— begin Data lines —

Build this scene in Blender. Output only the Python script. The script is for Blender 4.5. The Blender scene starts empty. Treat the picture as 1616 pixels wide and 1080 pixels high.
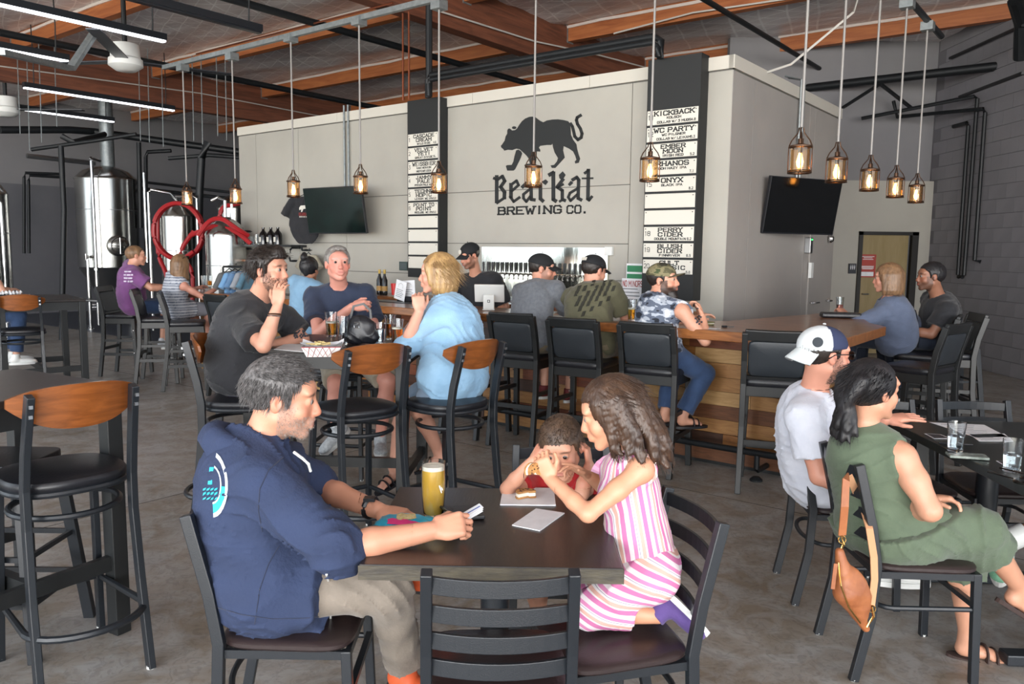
import bpy, bmesh, math, random
import numpy as np
from mathutils import Vector, Matrix, Euler
random.seed(7)
SC = bpy.context.scene
COL = SC.collection
PI = math.pi
R = math.radians

# ---------------------------------------------------------------- camera
F, PIT, ROLL, YAW, HC = 1255.4, .1134, .01174, .66037, 1.6
fw = np.array([0, math.cos(PIT), -math.sin(PIT)]); _r = np.array([1., 0, 0]); _u = np.cross(_r, fw)
rt = math.cos(ROLL)*_r + math.sin(ROLL)*_u
up = -math.sin(ROLL)*_r + math.cos(ROLL)*_u
CAM0 = np.array([0, 0, HC])
cam = bpy.data.cameras.new('camera'); cam.sensor_width = 36; cam.lens = F/1616*36; cam.clip_end = 200
camo = bpy.data.objects.new('camera', cam); COL.objects.link(camo)
camo.matrix_world = Matrix([[rt[i], up[i], -fw[i], CAM0[i]] for i in range(3)] + [[0, 0, 0, 1]])
SC.camera = camo
# ---------------------------------------------------------------- light
w = bpy.data.worlds.new('daylight'); SC.world = w; w.use_nodes = True
bgn = w.node_tree.nodes['Background']
bgn.inputs[0].default_value = (.80, .90, 1.0, 1); bgn.inputs[1].default_value = 2.2
SC.view_settings.view_transform = 'Standard'; SC.view_settings.look = 'None'
SC.view_settings.gamma = 1; SC.view_settings.use_curve_mapping = False
SC.view_settings.exposure = 0.52
def area(name, loc, target, sx, sy, power, col):
    l = bpy.data.lights.new(name, 'AREA'); l.shape = 'RECTANGLE'; l.size = sx; l.size_y = sy
    l.energy = power; l.color = col
    o = bpy.data.objects.new(name, l); COL.objects.link(o); o.location = loc
    o.rotation_euler = (Vector(target) - Vector(loc)).to_track_quat('-Z', 'Y').to_euler()
    return o
sun = bpy.data.lights.new('sun', 'SUN'); sun.energy = 18; sun.angle = R(.6); sun.color = (1, .95, .86)
suno = bpy.data.objects.new('sun', sun); COL.objects.link(suno)
suno.rotation_euler = Vector((-.25, -.55, -1)).to_track_quat('-Z', 'Y').to_euler()   # stands beyond the roof, lights only the yard outside the doors
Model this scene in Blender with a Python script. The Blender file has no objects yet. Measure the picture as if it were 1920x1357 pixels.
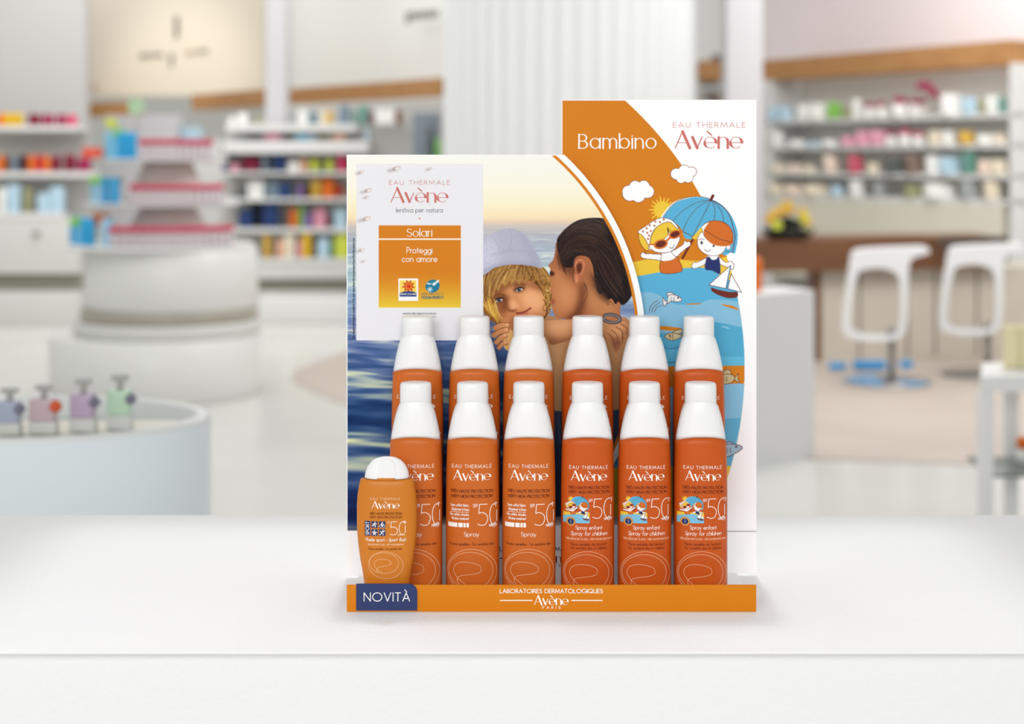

— end Data lines —

* **Task to complete**:
Everything from the top line of the data down to and including the line with "R = math.radians" is to be copied, except the pictures.

* **Result of this task**:
Build this scene in Blender. Output only the Python script. The script is for Blender 4.5. The Blender scene starts empty. Treat the picture as 1616 pixels wide and 1080 pixels high.
import bpy, bmesh, math, random
import numpy as np
from mathutils import Vector, Matrix, Euler
random.seed(7)
SC = bpy.context.scene
COL = SC.collection
PI = math.pi
R = math.radians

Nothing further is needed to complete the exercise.